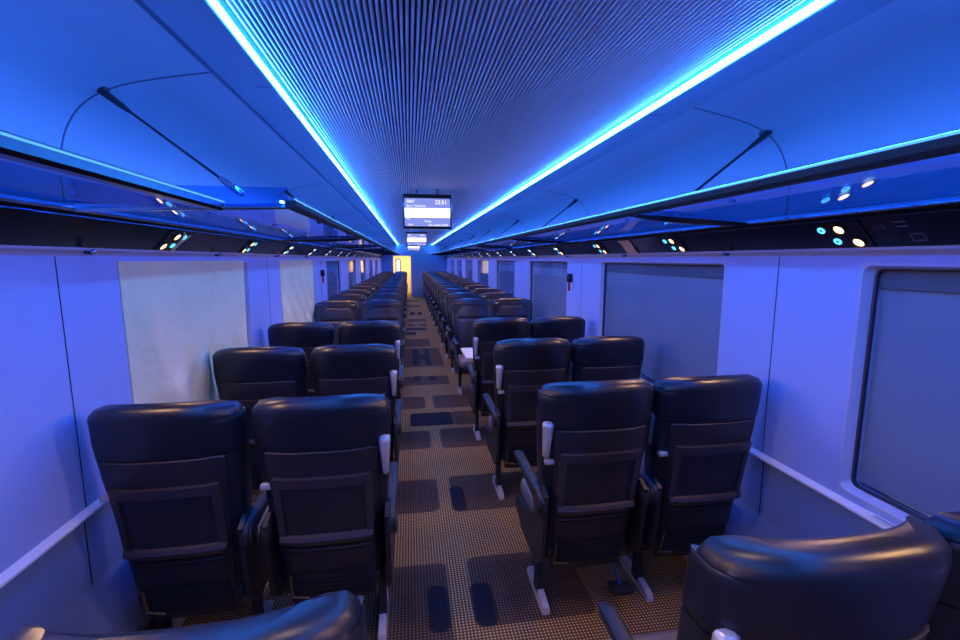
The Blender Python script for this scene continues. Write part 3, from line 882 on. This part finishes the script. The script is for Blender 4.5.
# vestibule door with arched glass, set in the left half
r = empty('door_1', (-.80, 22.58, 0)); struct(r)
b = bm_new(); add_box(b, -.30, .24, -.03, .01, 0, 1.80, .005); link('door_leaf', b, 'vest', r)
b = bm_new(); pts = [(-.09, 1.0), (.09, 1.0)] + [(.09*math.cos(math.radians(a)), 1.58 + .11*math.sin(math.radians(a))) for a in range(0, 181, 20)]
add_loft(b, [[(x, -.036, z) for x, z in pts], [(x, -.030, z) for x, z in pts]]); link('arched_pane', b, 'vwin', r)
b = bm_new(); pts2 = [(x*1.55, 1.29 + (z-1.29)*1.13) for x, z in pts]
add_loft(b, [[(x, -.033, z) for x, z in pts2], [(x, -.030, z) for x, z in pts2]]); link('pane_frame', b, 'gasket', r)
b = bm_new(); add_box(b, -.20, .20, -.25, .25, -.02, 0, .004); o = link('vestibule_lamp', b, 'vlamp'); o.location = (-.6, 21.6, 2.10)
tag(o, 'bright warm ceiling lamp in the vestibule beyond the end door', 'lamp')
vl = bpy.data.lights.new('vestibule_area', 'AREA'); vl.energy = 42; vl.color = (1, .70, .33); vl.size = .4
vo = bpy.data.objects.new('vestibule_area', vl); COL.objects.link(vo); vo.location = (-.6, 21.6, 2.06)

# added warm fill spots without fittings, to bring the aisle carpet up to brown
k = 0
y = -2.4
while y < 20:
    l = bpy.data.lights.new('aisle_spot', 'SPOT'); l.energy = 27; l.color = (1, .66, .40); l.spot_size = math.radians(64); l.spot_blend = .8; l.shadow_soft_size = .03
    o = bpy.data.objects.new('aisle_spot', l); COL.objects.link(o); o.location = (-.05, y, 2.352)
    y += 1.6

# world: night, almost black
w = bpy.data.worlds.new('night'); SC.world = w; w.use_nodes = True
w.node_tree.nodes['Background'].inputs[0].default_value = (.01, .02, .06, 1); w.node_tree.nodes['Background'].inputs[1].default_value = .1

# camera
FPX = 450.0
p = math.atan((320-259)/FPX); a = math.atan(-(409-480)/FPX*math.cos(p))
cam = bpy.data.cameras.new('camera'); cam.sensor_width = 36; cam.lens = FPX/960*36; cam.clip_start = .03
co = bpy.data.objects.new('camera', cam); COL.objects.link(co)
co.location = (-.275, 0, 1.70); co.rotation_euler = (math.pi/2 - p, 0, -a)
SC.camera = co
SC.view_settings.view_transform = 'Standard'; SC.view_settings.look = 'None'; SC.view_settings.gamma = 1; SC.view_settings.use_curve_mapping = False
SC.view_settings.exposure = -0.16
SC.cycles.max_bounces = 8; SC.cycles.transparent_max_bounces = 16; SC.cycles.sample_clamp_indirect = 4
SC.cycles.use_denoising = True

+===+

#### [CHALLENGE]
Output the lines above in full and exactly as given, omitting any pictures.

#### [RIGHT ANSWER]
The Blender Python script for this scene continues. Write part 3, from line 882 on. This part finishes the script. The script is for Blender 4.5.
# vestibule door with arched glass, set in the left half
r = empty('door_1', (-.80, 22.58, 0)); struct(r)
b = bm_new(); add_box(b, -.30, .24, -.03, .01, 0, 1.80, .005); link('door_leaf', b, 'vest', r)
b = bm_new(); pts = [(-.09, 1.0), (.09, 1.0)] + [(.09*math.cos(math.radians(a)), 1.58 + .11*math.sin(math.radians(a))) for a in range(0, 181, 20)]
add_loft(b, [[(x, -.036, z) for x, z in pts], [(x, -.030, z) for x, z in pts]]); link('arched_pane', b, 'vwin', r)
b = bm_new(); pts2 = [(x*1.55, 1.29 + (z-1.29)*1.13) for x, z in pts]
add_loft(b, [[(x, -.033, z) for x, z in pts2], [(x, -.030, z) for x, z in pts2]]); link('pane_frame', b, 'gasket', r)
b = bm_new(); add_box(b, -.20, .20, -.25, .25, -.02, 0, .004); o = link('vestibule_lamp', b, 'vlamp'); o.location = (-.6, 21.6, 2.10)
tag(o, 'bright warm ceiling lamp in the vestibule beyond the end door', 'lamp')
vl = bpy.data.lights.new('vestibule_area', 'AREA'); vl.energy = 42; vl.color = (1, .70, .33); vl.size = .4
vo = bpy.data.objects.new('vestibule_area', vl); COL.objects.link(vo); vo.location = (-.6, 21.6, 2.06)

# added warm fill spots without fittings, to bring the aisle carpet up to brown
k = 0
y = -2.4
while y < 20:
    l = bpy.data.lights.new('aisle_spot', 'SPOT'); l.energy = 27; l.color = (1, .66, .40); l.spot_size = math.radians(64); l.spot_blend = .8; l.shadow_soft_size = .03
    o = bpy.data.objects.new('aisle_spot', l); COL.objects.link(o); o.location = (-.05, y, 2.352)
    y += 1.6

# world: night, almost black
w = bpy.data.worlds.new('night'); SC.world = w; w.use_nodes = True
w.node_tree.nodes['Background'].inputs[0].default_value = (.01, .02, .06, 1); w.node_tree.nodes['Background'].inputs[1].default_value = .1

# camera
FPX = 450.0
p = math.atan((320-259)/FPX); a = math.atan(-(409-480)/FPX*math.cos(p))
cam = bpy.data.cameras.new('camera'); cam.sensor_width = 36; cam.lens = FPX/960*36; cam.clip_start = .03
co = bpy.data.objects.new('camera', cam); COL.objects.link(co)
co.location = (-.275, 0, 1.70); co.rotation_euler = (math.pi/2 - p, 0, -a)
SC.camera = co
SC.view_settings.view_transform = 'Standard'; SC.view_settings.look = 'None'; SC.view_settings.gamma = 1; SC.view_settings.use_curve_mapping = False
SC.view_settings.exposure = -0.16
SC.cycles.max_bounces = 8; SC.cycles.transparent_max_bounces = 16; SC.cycles.sample_clamp_indirect = 4
SC.cycles.use_denoising = True